Emblemas de la gracia
Sinclair B. Ferguson
A la congregación de la Iglesia, el Señor Jesucristo ha dado dos “medios de gracia” adicionales, vehículos por los que Él bendice su pueblo. El primero de estos es el bautismo; el segundo es la Cena del Señor.
El Bautismo
En el bautismo cristiano, la señal del agua se utiliza para simbolizar la purificación del pecado que es nuestra mediante la unión y la comunión con Jesucristo. Fue inaugurado por Jesús mismo antes de su ascensión, y claramente se proponía que se administre dondequiera que el Evangelio se predique (véase Mateo 28:18-20).

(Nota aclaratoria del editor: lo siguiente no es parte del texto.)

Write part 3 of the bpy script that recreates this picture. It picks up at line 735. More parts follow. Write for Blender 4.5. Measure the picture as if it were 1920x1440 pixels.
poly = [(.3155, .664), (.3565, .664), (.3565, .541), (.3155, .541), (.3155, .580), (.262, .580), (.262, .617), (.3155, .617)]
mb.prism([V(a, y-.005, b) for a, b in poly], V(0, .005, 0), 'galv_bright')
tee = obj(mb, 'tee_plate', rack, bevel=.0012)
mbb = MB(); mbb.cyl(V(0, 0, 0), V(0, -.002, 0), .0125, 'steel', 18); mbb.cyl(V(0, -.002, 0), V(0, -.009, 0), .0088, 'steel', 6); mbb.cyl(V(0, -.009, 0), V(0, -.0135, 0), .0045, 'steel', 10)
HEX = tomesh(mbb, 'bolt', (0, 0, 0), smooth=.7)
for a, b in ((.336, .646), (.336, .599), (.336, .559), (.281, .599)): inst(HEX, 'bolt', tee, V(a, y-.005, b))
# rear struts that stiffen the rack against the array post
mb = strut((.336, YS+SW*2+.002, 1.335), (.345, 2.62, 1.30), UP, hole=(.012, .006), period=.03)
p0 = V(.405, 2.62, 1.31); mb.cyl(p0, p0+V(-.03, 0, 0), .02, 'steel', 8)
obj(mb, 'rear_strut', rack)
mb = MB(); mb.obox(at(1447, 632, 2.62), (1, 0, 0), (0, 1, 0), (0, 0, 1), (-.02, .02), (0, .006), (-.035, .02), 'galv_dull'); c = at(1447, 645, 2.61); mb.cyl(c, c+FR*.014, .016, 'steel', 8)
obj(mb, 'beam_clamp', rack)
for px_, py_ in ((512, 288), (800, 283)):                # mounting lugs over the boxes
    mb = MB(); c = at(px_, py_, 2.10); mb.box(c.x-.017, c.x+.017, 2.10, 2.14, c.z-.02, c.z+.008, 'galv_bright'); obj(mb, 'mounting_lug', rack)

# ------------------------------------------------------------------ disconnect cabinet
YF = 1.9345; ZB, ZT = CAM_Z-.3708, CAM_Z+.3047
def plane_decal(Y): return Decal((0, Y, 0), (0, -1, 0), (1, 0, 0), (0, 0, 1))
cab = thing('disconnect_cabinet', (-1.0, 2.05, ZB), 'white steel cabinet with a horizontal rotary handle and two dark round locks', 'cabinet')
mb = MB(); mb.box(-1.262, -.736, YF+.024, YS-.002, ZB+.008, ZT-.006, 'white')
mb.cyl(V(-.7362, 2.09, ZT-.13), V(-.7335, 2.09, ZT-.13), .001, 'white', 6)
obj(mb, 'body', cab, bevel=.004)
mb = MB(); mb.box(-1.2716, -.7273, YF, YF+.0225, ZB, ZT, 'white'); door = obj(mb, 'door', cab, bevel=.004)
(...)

Puesto que el bautismo nos marca como cristianos, este tiene un significado amplio, y nos indica dos verdades concretas:
(a)
Somos bautizamos hacia (no meramente en) el Nombre del Padre, del Hijo y del Espíritu Santo. Cuando la fe comprende el significado del bautismo, nos damos cuenta de que se nos ha dado el mayor de todos los privilegios: la comunión con Dios. Somos suyos, y Él es nuestro: ¡para siempre! Su gracia no nos limpia del pecado simplemente como un fin en sí mismo, sino que nos hace aptos para su compañía a lo largo de la totalidad de nuestras vidas. El bautismo nos anuncia el gran y abrumador privilegio de la comunión con el Dios trino que guarda el pacto. Y porque el bautismo simboliza esto, nos llama al estilo de vida nuevo marcado por la fe y el arrepentimiento progresivos.
(b)
Somos bautizamos hacia Cristo Jesús. Como Pablo indica en Romanos 6:1-14, al comprender que esto es lo que se simboliza en el bautismo, somos llamados a reconocer que hemos sido unidos a Cristo en su muerte al pecado y en su resurrección a la vida nueva. No somos más lo que solíamos ser, puesto que “nuestro viejo hombre fue crucificado con Él [Cristo] para que […] ya no seamos esclavos del pecado” (Romanos 6:6).
El bautismo es una señal. Entendemos sus implicaciones solamente al comprender lo que significa y lo hacemos nuestro por la fe. Martín Lutero solía hacer esto cuando tenía dificultades en su vida cristiana. “Soy un hombre bautizado”, se decía a sí mismo, “en Cristo he entrado a una nueva creación; la vieja ha desaparecido, ha venido la nueva. ¡Por la gracia de Dios viviré así!”.
La Cena del Señor
La segunda señal es la Cena del Señor, que, como el bautismo, fue instituida directamente por Jesús.
En la Cena del Señor, se nos da pan partido y también vino. Simbolizan el cuerpo partido y la sangre derramada de la muerte de Cristo en sacrificio expiatorio por nosotros.
A diferencia del bautismo (que nos es hecho a nosotros), en la Cena participamos activamente. Tomamos y comemos el pan; recibimos y bebemos el vino. No contribuimos con nada, pero activamente recibimos todo de Cristo. Ciertamente, por medio de estas señales, Cristo manifiesta su amor por nosotros, y nosotros respondemos con fe, amor y gratitud. Tenemos comunión con Él.
Bien puede ser que ésta sea la idea cuando Jesús llama a la iglesia de Laodicea al arrepentimiento con esta bondadosa promesa: “He aquí, yo estoy a la puerta y llamo; si alguno oye mi voz y abre la puerta, entraré a él, y cenaré con él y él conmigo” (Apocalipsis 3:20, énfasis añadido).
De esta manera, al igual que en el bautismo nuestra fe se dirige a nuestra nueva vida e identidad mediante la unión con Cristo, así en la mesa del Señor nuestra fe en Cristo se centra en el maravilloso privilegio de tener comunión mediante la comunión con Cristo.
Los cristianos estamos frecuentemente presentes en cultos en los que se administran el bautismo y la Cena del Señor. ¿Pero cómo promueve esto el crecimiento cristiano saludable? Del mismo modo que oír la exposición de las Escrituras; pues estas señales son palabras visuales mediante las cuales Cristo nos hace volvernos a Él mismo y nos llama a vivir en su presencia para su gloria. En la fe, entonces, miramos por encima de las señales al Salvador y somos llamados por su gracia y nos consagramos de nuevo a vivir para su honra.